O posicionamento se deu no âmbito de ação ajuizada por neto para ser reconhecido como filho socioafetivo de seus avós maternos, mantendo-se em seu registro civil, contudo, o nome da mãe biológica, com quem ele também convivia.
A ministra Nancy Andrighi, relatora, afastou a aplicação do artigo 42, parágrafo 1º, do Estatuto da Criança e do Adolescente (ECA), que proíbe a adoção de netos pelos avós. O dispositivo foi usado pelo Tribunal de Justiça de São Paulo para confirmar a extinção do processo sem resolução de mérito. De acordo com a ministra, contudo, o dispositivo citado se aplica à adoção, e não à filiação socioafetiva, especialmente no caso de reconhecimento de filiação de maior de 18 anos.
Quanto ao interesse processual do pedido de reconhecimento de filiação socioafetiva avoenga, a ministra apontou que deve ser verificado segundo a teoria da asserção, ou seja, a partir das afirmações do autor da ação na petição inicial. Assim, para ser autorizado o regular processamento da ação, basta que o pedido inicial apresente informações suficientes sobre a possível existência de laços de socioafetividade entre as pessoas cujo vínculo parental se busca reconhecer.
Registro de dupla paternidade sem inclusão do nome da mãe biológica
A Terceira Turma negou provimento ao recurso especial do Ministério Público de Santa Catarina (MPSC) que buscava anular o registro civil de uma criança com dupla paternidade, nascida com o auxílio de reprodução assistida. Para o MPSC, tendo havido a renúncia do poder familiar pela mãe biológica, o caso seria de adoção unilateral, e não de dupla paternidade.

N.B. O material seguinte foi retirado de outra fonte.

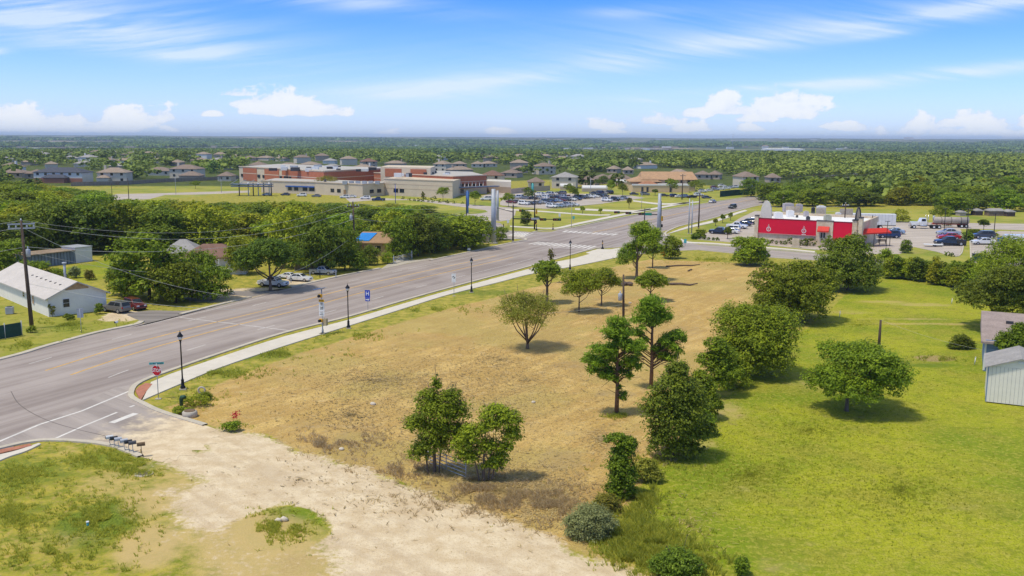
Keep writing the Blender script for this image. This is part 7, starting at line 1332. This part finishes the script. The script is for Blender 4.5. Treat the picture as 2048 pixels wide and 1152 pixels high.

De acordo com o processo, um casal homoafetivo teve uma filha com a ajuda da irmã de um dos companheiros, mediante reprodução assistida. Após a renúncia do poder familiar pela mãe biológica, o casal solicitou o registro em nome do pai biológico – doador do material genético – e do pai socioafetivo, deixando o campo da mãe em branco.
O relator do caso, ministro Paulo de Tarso Sanseverino (falecido), mencionou o Provimento 63/2017 do Conselho Nacional de Justiça (CNJ), que admite o registro com a dupla paternidade, assegurando direitos aos casais homoafetivos. Em seu entendimento, a criança vivia em um lar saudável e os pais mostraram condições de lhe garantir saúde, educação e amor, o que confirmava estar assegurado o melhor interesse do menor.

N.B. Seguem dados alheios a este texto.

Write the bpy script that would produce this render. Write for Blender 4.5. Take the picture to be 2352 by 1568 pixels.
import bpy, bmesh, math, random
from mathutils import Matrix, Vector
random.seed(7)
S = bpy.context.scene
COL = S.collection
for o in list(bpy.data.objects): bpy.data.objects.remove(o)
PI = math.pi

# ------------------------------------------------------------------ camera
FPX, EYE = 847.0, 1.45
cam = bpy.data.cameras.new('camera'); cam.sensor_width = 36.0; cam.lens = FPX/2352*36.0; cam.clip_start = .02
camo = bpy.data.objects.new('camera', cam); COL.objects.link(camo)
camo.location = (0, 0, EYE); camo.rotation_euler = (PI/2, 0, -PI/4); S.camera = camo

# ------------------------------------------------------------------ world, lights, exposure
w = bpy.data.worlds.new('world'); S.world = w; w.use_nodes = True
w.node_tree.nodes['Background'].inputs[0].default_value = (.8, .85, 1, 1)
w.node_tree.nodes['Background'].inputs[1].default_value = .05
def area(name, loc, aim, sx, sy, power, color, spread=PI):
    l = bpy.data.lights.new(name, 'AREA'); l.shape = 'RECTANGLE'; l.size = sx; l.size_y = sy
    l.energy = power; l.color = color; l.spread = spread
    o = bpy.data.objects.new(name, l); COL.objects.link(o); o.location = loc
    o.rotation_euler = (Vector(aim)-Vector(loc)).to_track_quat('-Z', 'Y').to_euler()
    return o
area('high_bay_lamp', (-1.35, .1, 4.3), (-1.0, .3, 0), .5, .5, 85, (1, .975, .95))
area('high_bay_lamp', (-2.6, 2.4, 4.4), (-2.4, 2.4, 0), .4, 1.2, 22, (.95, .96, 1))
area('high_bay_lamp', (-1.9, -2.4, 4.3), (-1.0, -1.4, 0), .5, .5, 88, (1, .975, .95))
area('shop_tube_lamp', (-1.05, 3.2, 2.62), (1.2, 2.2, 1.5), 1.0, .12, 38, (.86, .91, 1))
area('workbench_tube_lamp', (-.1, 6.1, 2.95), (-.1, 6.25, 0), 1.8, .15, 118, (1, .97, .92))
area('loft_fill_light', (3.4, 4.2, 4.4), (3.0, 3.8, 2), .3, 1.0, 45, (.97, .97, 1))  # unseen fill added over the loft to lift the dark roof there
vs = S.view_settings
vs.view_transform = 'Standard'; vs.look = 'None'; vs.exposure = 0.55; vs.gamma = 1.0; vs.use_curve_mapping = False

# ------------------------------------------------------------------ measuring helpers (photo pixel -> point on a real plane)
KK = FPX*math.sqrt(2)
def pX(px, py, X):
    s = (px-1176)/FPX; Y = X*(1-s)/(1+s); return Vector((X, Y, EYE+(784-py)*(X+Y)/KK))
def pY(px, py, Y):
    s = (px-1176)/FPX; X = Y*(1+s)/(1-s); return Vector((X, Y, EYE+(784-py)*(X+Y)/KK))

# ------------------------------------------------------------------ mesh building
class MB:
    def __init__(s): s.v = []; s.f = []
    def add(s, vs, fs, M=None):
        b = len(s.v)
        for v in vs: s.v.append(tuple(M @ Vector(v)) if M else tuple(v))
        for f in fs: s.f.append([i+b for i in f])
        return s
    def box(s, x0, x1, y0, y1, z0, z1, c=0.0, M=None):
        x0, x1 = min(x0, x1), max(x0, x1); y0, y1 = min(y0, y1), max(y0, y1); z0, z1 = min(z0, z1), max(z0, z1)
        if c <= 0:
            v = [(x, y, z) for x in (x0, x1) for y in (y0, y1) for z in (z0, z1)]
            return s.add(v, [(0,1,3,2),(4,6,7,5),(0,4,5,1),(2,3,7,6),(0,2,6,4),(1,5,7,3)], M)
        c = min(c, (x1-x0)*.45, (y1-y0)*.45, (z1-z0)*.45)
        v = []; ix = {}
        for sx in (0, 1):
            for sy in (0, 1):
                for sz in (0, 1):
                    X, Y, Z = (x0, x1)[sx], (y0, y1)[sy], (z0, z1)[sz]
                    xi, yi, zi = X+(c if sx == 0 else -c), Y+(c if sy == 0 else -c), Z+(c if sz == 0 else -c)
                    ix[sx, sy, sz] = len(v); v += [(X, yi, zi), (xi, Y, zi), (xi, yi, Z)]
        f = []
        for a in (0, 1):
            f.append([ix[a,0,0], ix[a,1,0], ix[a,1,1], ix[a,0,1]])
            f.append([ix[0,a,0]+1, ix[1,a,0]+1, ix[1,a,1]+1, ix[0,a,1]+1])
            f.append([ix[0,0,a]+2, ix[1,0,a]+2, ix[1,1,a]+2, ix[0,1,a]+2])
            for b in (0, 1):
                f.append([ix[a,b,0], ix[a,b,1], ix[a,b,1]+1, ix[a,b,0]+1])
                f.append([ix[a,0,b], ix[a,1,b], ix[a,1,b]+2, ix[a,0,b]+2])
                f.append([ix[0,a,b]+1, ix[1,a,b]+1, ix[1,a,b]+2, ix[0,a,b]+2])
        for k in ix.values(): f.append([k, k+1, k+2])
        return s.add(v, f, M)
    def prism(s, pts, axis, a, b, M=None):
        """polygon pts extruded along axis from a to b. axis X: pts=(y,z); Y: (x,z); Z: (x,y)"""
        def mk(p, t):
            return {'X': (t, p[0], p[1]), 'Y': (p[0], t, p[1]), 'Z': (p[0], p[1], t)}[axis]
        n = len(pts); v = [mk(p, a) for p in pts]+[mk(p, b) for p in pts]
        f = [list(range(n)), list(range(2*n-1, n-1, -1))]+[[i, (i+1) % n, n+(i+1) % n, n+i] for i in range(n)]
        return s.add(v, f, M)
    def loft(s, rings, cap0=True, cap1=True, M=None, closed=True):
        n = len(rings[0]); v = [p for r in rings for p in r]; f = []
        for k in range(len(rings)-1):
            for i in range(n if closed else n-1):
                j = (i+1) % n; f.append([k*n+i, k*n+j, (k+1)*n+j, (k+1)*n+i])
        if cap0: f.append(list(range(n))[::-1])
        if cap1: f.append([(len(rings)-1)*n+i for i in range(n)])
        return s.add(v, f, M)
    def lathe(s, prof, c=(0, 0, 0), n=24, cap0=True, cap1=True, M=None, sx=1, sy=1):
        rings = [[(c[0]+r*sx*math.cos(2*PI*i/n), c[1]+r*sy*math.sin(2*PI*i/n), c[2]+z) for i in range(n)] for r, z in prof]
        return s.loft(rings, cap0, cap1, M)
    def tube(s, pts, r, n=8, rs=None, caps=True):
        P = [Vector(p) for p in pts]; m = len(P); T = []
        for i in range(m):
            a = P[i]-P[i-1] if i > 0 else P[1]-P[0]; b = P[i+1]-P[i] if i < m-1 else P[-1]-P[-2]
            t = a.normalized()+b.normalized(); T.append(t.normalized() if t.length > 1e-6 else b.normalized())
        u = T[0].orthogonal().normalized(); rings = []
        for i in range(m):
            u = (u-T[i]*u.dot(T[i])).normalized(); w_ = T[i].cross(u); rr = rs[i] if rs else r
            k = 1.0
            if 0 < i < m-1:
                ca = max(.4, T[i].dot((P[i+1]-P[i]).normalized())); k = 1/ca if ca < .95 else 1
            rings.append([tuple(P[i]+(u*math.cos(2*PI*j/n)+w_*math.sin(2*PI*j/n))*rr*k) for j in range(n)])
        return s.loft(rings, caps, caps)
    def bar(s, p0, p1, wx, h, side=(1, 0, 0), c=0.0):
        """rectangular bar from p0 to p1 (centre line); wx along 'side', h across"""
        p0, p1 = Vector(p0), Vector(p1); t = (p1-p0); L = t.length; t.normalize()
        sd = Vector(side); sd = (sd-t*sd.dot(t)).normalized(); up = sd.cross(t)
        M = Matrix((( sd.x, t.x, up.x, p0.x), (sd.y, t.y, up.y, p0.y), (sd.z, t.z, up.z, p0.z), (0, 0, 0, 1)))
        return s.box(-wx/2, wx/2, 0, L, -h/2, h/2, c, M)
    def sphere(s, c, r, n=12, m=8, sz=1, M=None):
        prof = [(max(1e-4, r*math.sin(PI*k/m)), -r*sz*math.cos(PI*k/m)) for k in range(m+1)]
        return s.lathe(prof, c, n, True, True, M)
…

“Não havendo vínculo de parentesco com a genitora, há tão somente a paternidade biológica da criança, registrada em seus assentos cartorários, e a pretensão declaratória da paternidade socioafetiva pelo companheiro”, resumiu o ministro.

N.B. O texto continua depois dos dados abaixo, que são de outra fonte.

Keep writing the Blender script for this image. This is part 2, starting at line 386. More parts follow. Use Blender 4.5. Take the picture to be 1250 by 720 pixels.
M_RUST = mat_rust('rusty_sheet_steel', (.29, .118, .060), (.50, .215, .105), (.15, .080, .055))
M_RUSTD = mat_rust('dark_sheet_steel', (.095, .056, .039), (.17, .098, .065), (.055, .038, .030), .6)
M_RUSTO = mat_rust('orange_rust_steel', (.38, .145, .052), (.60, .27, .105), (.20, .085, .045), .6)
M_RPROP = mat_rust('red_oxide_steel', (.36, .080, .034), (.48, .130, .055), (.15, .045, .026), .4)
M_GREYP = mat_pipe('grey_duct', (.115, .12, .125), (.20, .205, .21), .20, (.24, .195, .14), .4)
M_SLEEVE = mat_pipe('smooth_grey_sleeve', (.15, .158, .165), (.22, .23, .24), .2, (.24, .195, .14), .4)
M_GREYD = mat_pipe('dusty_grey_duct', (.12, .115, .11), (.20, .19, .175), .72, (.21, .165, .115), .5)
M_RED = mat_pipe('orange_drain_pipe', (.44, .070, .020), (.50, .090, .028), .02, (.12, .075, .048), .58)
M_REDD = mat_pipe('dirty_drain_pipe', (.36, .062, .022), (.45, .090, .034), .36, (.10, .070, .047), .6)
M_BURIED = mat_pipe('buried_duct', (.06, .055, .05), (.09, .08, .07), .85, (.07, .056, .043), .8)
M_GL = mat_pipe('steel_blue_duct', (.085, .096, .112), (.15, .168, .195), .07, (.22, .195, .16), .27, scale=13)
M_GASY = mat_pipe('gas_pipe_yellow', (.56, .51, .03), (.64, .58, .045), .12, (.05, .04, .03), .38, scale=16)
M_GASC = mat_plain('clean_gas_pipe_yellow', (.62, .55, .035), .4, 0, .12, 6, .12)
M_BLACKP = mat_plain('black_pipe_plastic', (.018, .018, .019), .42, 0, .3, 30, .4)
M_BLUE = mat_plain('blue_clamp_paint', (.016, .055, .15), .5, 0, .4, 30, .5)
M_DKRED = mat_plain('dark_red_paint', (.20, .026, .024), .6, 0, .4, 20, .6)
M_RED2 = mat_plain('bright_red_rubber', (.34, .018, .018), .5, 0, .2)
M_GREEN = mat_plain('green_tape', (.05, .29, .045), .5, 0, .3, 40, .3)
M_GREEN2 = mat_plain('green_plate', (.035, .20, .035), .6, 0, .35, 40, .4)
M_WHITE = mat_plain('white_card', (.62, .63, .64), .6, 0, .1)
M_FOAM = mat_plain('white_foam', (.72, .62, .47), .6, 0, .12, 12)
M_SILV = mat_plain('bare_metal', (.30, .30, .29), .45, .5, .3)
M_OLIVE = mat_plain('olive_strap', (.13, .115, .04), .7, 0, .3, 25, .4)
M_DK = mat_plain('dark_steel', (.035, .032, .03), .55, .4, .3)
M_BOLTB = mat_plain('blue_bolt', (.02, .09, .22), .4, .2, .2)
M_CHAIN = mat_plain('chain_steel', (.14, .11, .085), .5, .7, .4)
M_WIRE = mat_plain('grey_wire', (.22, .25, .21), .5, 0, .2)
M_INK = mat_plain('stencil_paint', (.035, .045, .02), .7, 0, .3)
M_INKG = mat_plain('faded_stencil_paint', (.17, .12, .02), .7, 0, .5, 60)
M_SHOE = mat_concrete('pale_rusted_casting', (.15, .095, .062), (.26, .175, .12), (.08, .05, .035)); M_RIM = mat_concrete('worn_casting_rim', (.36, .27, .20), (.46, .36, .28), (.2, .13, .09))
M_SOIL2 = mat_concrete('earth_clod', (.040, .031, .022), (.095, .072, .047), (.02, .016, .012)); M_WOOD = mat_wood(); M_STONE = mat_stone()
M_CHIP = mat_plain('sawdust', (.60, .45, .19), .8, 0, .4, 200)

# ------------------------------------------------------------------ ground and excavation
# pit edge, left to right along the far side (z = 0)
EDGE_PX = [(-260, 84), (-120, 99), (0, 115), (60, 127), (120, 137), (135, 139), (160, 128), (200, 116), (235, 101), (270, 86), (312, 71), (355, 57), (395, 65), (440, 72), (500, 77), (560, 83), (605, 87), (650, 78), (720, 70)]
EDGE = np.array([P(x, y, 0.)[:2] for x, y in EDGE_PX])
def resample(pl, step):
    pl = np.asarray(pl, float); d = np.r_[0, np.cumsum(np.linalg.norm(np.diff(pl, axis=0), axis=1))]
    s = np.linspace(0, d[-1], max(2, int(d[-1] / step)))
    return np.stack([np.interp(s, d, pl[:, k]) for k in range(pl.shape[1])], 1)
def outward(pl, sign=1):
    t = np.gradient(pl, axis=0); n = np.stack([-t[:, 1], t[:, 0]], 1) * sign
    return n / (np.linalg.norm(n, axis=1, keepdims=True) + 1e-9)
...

Tribunal reconhece filiação socioafetiva póstuma
A filiação socioafetiva póstuma foi tema de julgados paradigmáticos da Terceira Turma. Em um deles, de relatoria da ministra Nancy Andrighi, foi definido que “somente com o socorro do Poder Judiciário é que se torna possível o reconhecimento de filiação socioafetiva post mortem“, principalmente diante da resistência de herdeiros e do próprio espólio.
O colegiado também definiu que é possível reconhecer a filiação após a morte do pai ou da mãe socioafetivos quando verificada a posse do estado de filho e o conhecimento público e contínuo dessa condição.
Nesse processo, de relatoria do ministro Marco Aurélio Bellizze, a autora da ação buscava o reconhecimento do vínculo com a suposta mãe socioafetiva para ter acesso à sua herança. A autora alegou ter sido criada por ela e por outra mulher, que fez o seu registro quando tinha apenas dez meses de vida mediante a chamada “adoção à brasileira” – prática na qual os pais biológicos entregam a criança a outras pessoas, que a registram como se fosse delas, à margem das exigências legais.
A autora disse que, após a morte da mãe registral, passou a viver com a suposta mãe socioafetiva, que se casou. Anos depois, contudo, ela também faleceu, e seu marido – que teria criado a demandante como se fosse sua filha – abandonou-a para que não participasse da divisão dos bens deixados por sua mãe.